Vistas de La Codosera y su entorno.

Un día que vino a la feria, al ver el carro de los helados, se quedó pensativo y propuso al feriante que se lo vendiera. Le compró carrito estrecho con cuatro ruedas, donde cabían dos garrafas, espacio que utilizó aquel año cuando sacó las patatas de la tierra, y el carrito,  al ser tan estrecho, cabía perfectamente por los surcos sin dañar a  las plantas.

Mientras que la mayoría de las gentes iban a buscar el agua a la fuente, a su casa llegaba sola.  Sin que nadie le asesorar, sin ayuda de nadie, instaló una serie de tuberías que, cruzando un terreno irregular de fuertes altibajos para que llegara el agua hasta su casa.

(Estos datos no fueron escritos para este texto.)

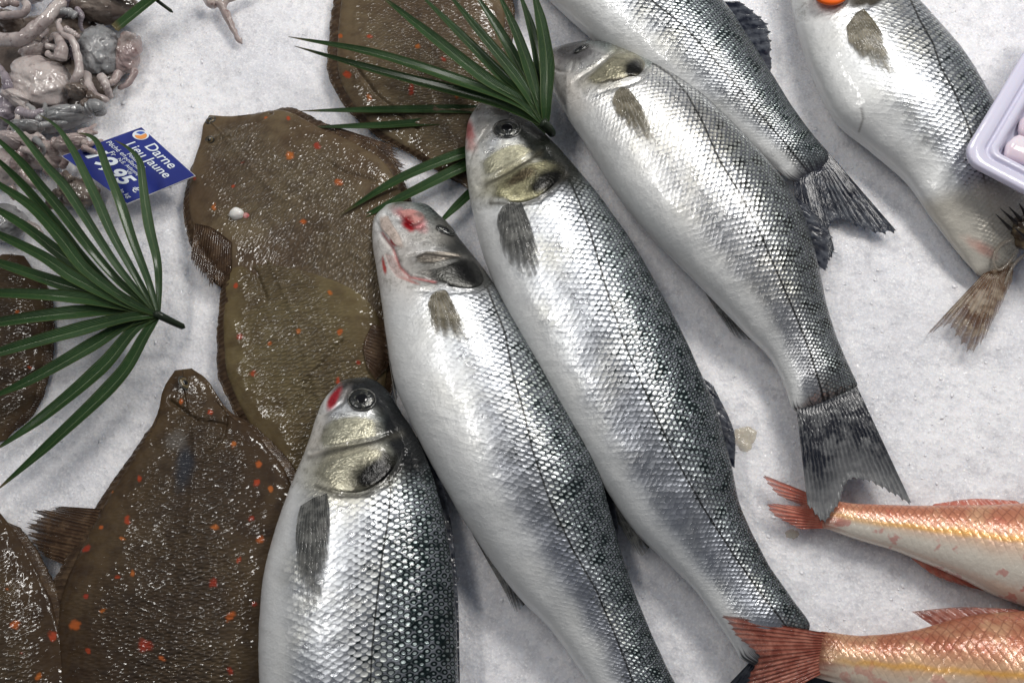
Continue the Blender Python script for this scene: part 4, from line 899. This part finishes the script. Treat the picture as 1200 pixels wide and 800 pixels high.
LT = [([(610, 122, .048), (545, 96, .050), (440, 62, .045), (338, 43, .036)], 16), ([(606, 130, .044), (560, 113, .044), (450, 84, .038), (345, 54, .030)], 16),
      ([(612, 118, .048), (570, 92, .052), (510, 45, .056), (440, -10, .056)], 17), ([(618, 115, .044), (590, 90, .048), (545, 45, .052), (485, -14, .054)], 16),
      ([(622, 115, .048), (602, 85, .052), (565, 40, .056), (520, -14, .058)], 17), ([(626, 112, .044), (610, 80, .048), (585, 35, .052), (552, -14, .054)], 15),
      ([(629, 112, .048), (620, 80, .052), (604, 35, .056), (580, -16, .058)], 15), ([(634, 112, .044), (632, 75, .048), (622, 30, .052), (606, -16, .054)], 15),
      ([(640, 118, .048), (641, 75, .054), (634, 25, .058), (622, -20, .06)], 19),
      ([(622, 132, .044), (600, 114, .046), (575, 104, .046), (545, 98, .044)], 10)]
for pts, wd in LT: leaflet(r, [hub]+pts, wd*.98, M_LEAF, twist=random.uniform(-.35, .35))
hub2 = (642, 150, .004)
for pts, wd in [([(600, 135, .004), (556, 128, .012), (450, 128, .016), (352, 130, .012)], 13), ([(600, 143, .004), (556, 139, .010), (450, 146, .013), (358, 149, .009)], 13), ([(600, 165, .003), (548, 177, .012), (470, 208, .02), (398, 252, .02)], 16), ([(600, 172, .003), (548, 192, .010), (480, 226, .016), (406, 264, .017)], 16), ([(600, 190, .003), (556, 222, .008), (530, 246, .010), (508, 268, .008)], 14)]:
    leaflet(r, [hub2]+pts, wd, M_LEAF)
tube(r, 'stalk', [(634, 142, .042), (642, 150, .036), (648, 158, .026)], 7, 5, M_STALK, 14)
r = thing('palm_leaf', 'cut end of a palm leaf with dark stem at the top of the squid heap', 'palm leaf', tuple(P(170, 5, 0.0)))
leaflet(r, [(215, -30, .03), (185, -8, .034), (160, 12, .034), (134, 33, .032)], 15, M_LEAF, blunt=True)
leaflet(r, [(215, -30, .03), (176, -18, .036), (150, -6, .034), (110, -8, .03)], 14, M_LEAF)
tube(r, 'stem', [(172, -12, .03), (182, -1, .028), (203, 15, .02)], 2.6, 2.2, M_STALK, 14)

# ------------------------------------------------------------------ blue price card
M_CARD = simple('blue_card', (0.008, 0.018, 0.165), 0.45, 0, 0.0, [(300, .0003, .3)], mott=((0.012, 0.028, 0.22), 40, .4, .7))
M_CARDE = simple('white_card_core', (0.78, 0.78, 0.80), 0.4)
M_PRINT = simple('white_print', (0.72, 0.78, 0.84), 0.5)
M_ORNG = simple('orange_print', (0.75, 0.30, 0.08), 0.5)
M_BLUEP = simple('blue_print', (0.05, 0.12, 0.45), 0.5)
r = thing('price_card', 'blue price card with white lettering and a handwritten price, on the ice', 'sign', tuple(P(150, 195, 0.0)))
BL, BR, TR, TL = P(72, 183, .024), P(149, 239, .020), P(229, 206, .018), P(166, 149, .022)
EX, EY = BR-BL, TL-BL; NRM = np.cross(EX, EY); NRM /= np.linalg.norm(NRM)
def card_pt(u, v, h=0.0): return BL+EX*u+EY*v+(TR-TL-BR+BL)*u*v+NRM*h
def card_box(name, h0, h1, material, g=0.0):
    c = [(g, g), (1-g, g), (1-g, 1-g), (g, 1-g)]
    V = [card_pt(u, v, h0) for u, v in c]+[card_pt(u, v, h1) for u, v in c]
    child(name, np.array(V), [(3, 2, 1, 0), (4, 5, 6, 7), (0, 1, 5, 4), (1, 2, 6, 5), (2, 3, 7, 6), (3, 0, 4, 7)], material, r).data.polygons.foreach_set('use_smooth', [False]*6)
card_box('card_core', -0.0012, 0.0, M_CARDE, 0.0); card_box('card_face', 0.00005, 0.0004, M_CARD, 0.006)
def text(body, u, v, size, material=M_PRINT, bold=0.0, name='lettering', shear=0.0):
    cu = bpy.data.curves.new('lettering', 'FONT'); cu.body = body; cu.size = 1.0; cu.offset = bold; cu.resolution_u = 3; cu.shear = shear
    to = bpy.data.objects.new('tmp', cu); C.objects.link(to); dg = bpy.context.evaluated_depsgraph_get()
    me = bpy.data.meshes.new_from_object(to.evaluated_get(dg)); bpy.data.objects.remove(to)
    asp = np.linalg.norm(EX)/np.linalg.norm(EY)
    co = np.empty(len(me.vertices)*3, np.float32); me.vertices.foreach_get('co', co); co = co.reshape(-1, 3)
    W = np.array([card_pt(u+x*size, v+y*size*asp, 0.0007) for x, y, z in co])-np.array(r.location)
    me.vertices.foreach_set('co', W.astype(np.float32).ravel()); me.update()
    return link(name, me, material, r, smooth=False)
text('Darne', .30, .82, .185, bold=.008); text('Lieu Jaune', .17, .665, .17, bold=.008)
text('Pollachius', .32, .575, .075); text('pollachius', .36, .505, .075); text('N.E. Atlantique', .34, .435, .065); text('VII', .55, .37, .07)
text('Pêché en', .04, .52, .085); text('Fr', .20, .43, .09, bold=.004)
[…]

La vivienda tenía una única habitación donde repartidos por la estancia, están  los enseres imprescindibles para subsistir. En una esquina sobre una piedra  hacía la lumbre sobre la que apoyaba la trébede, sobre la que cocinaba. En el centro había un una mesa rodeada de algunas sillas y, más alejado, unos cuantos asientos de corchos, hechos a mano, que bordeaban el hogar.

De la misma manera, las camas eran originales. En una de la paredes había cavados dos huecos a media altura, uno para él y  el otro para la señora, especie de nichos  forrados de piedras de pizarra donde, ambos y por separado, dormían plácidamente.


Atardecer en La Codosera. 



Con los años se hizo mayor y su salud se vio mermada, por lo que,  sus problemas de movilidad le obligaron a tener  que abandonar su peculiar cueva  y comprarse una cama. Aún acostado en ella le costaba incorporarse cada día, por lo qué, se pasó por la herrería y compró algunas carruchas o poleas que ancló en el techo de la habitación, por las que pasaba una cuerda resistente que, tirando de ellas, utilizaba cada vez que tenía que levantarse.

        Con su fallecimiento, el pueblo perdió a uno de sus personajes populares más peculiares, un buen hombre, trabajador, responsable y muy querido por sus vecinos, en un pueblo que,  como La Codosera, a nadie se le pregunta, desde siempre, de donde viene, si no que, como al señó José, se le abren los brazos y se celebra que aquí se quede a vivir, un lugar donde, por muchos motivos, merece la pena.